**EXTRACTED ENTRIES**
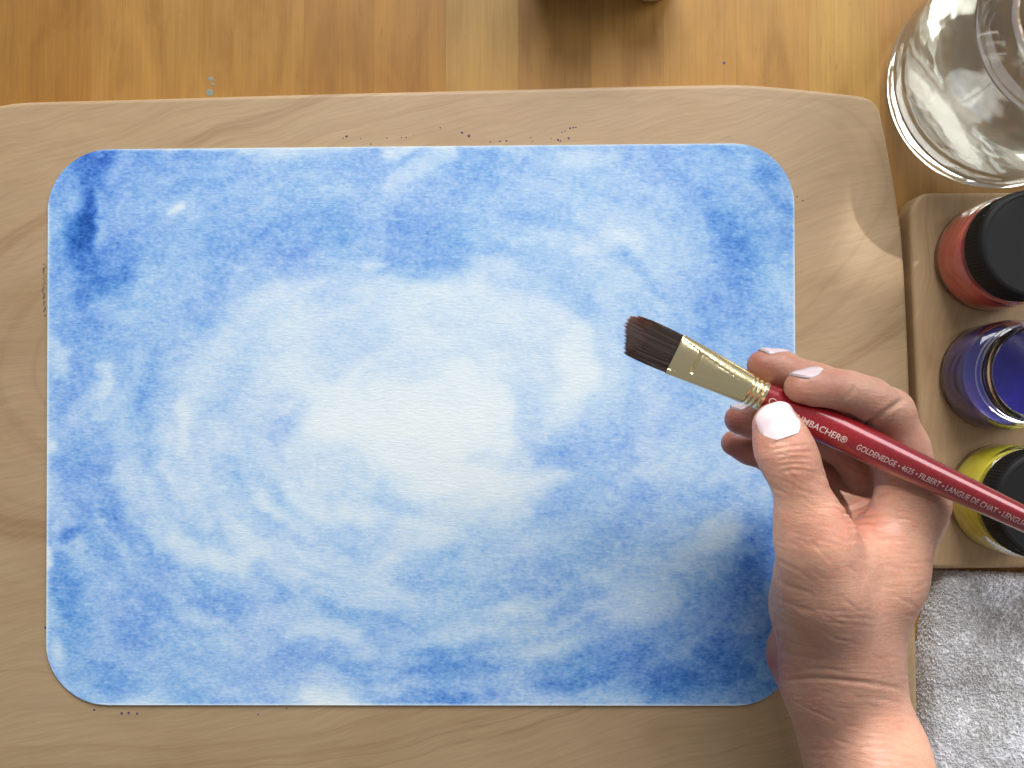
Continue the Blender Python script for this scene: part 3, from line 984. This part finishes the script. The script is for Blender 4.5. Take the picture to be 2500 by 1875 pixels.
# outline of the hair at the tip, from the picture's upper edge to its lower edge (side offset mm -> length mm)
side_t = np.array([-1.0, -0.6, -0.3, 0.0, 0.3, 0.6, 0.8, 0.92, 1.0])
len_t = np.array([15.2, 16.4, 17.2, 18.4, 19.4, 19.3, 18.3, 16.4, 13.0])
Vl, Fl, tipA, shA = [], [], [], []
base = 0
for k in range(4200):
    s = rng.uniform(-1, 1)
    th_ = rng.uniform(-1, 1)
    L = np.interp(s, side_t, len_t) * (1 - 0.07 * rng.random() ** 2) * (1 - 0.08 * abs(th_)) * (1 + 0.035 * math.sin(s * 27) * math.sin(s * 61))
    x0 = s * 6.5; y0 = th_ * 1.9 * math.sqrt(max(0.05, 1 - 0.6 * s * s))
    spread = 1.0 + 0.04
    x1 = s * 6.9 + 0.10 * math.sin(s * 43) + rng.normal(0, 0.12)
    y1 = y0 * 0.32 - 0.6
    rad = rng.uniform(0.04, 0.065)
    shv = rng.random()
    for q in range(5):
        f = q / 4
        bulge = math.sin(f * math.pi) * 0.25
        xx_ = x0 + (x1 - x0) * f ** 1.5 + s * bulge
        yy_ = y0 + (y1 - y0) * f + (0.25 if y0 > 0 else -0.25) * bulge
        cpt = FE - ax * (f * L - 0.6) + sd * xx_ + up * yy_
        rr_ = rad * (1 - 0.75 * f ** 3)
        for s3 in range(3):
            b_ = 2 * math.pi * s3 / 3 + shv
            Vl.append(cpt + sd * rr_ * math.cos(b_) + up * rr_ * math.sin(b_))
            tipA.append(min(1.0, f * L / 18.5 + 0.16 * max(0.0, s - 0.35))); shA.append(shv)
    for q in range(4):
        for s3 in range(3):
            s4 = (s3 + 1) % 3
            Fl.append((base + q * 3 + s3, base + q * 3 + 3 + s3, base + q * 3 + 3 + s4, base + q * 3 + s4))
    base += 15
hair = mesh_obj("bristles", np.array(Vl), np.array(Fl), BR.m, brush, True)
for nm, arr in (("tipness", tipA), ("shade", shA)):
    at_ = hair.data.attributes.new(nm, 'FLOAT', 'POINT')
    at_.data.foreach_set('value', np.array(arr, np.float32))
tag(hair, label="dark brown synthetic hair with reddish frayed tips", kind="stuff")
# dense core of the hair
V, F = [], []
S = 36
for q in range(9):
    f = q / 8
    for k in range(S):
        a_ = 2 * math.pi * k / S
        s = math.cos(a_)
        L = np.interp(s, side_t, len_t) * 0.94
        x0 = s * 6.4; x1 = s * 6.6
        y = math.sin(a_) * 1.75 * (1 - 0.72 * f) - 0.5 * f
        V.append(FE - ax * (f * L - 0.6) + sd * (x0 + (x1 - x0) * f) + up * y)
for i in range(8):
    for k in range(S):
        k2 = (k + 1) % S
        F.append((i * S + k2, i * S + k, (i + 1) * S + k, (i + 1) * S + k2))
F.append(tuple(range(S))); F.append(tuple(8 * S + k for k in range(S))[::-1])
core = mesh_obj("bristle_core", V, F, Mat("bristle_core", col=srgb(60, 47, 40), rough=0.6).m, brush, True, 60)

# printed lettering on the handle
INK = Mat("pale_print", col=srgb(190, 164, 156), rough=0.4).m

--

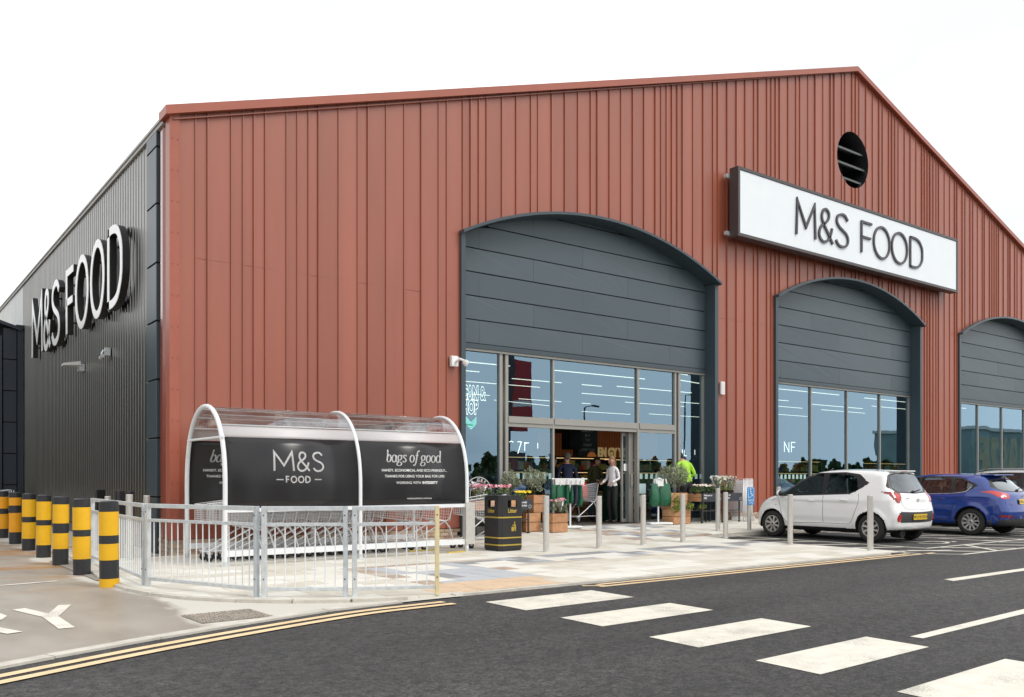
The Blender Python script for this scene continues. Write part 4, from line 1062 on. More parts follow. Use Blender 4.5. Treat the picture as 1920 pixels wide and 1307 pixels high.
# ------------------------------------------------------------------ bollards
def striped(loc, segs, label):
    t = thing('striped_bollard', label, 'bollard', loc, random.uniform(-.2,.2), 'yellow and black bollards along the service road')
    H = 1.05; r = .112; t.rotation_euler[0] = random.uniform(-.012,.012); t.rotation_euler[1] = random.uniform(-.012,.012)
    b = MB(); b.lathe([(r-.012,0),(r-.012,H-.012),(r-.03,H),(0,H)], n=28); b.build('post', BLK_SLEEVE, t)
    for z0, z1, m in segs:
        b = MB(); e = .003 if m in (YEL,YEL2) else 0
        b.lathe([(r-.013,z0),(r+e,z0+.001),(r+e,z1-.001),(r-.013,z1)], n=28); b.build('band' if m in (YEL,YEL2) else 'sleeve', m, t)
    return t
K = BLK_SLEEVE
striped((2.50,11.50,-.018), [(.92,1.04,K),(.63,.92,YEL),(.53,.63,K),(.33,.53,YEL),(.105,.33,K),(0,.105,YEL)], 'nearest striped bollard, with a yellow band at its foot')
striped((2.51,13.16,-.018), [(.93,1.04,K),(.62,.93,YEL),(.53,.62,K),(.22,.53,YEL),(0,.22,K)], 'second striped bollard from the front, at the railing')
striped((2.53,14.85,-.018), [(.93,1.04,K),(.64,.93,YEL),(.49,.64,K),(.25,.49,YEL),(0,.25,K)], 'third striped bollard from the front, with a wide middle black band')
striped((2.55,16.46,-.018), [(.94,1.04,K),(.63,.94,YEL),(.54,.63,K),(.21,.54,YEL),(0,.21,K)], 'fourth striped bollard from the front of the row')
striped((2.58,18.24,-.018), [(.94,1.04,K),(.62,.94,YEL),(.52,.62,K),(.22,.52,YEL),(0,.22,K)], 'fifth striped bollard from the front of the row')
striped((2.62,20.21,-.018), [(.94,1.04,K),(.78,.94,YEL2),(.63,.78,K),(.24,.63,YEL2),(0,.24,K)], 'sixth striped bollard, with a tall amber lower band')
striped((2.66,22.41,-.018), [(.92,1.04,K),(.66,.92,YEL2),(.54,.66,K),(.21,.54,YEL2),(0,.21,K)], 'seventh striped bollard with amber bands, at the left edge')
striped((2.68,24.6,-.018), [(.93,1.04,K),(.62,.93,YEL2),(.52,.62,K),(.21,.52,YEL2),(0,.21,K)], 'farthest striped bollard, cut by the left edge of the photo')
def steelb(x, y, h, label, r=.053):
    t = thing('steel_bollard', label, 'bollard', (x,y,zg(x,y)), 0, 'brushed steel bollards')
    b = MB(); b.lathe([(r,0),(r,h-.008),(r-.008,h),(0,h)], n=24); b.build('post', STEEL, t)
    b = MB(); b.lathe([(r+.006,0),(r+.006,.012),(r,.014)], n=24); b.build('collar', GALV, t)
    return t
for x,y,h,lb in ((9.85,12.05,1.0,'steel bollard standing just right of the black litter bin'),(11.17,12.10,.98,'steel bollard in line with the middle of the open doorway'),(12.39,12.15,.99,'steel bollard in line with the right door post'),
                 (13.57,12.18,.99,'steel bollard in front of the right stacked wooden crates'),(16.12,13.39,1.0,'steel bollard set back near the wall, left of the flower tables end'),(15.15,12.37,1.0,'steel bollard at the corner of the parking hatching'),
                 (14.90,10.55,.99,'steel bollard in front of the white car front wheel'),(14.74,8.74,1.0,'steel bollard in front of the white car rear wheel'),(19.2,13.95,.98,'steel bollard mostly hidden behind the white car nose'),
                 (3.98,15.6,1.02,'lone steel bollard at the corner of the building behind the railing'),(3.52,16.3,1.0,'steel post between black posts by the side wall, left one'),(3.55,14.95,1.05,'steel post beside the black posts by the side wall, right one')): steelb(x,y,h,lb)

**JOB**
Go through the material above and copy each line that has the word "this".

**RESPONSE**
Continue the Blender Python script for this scene: part 3, from line 984. This part finishes the script. The script is for Blender 4.5. Take the picture to be 2500 by 1875 pixels.
The Blender Python script for this scene continues. Write part 4, from line 1062 on. More parts follow. Use Blender 4.5. Treat the picture as 1920 pixels wide and 1307 pixels high.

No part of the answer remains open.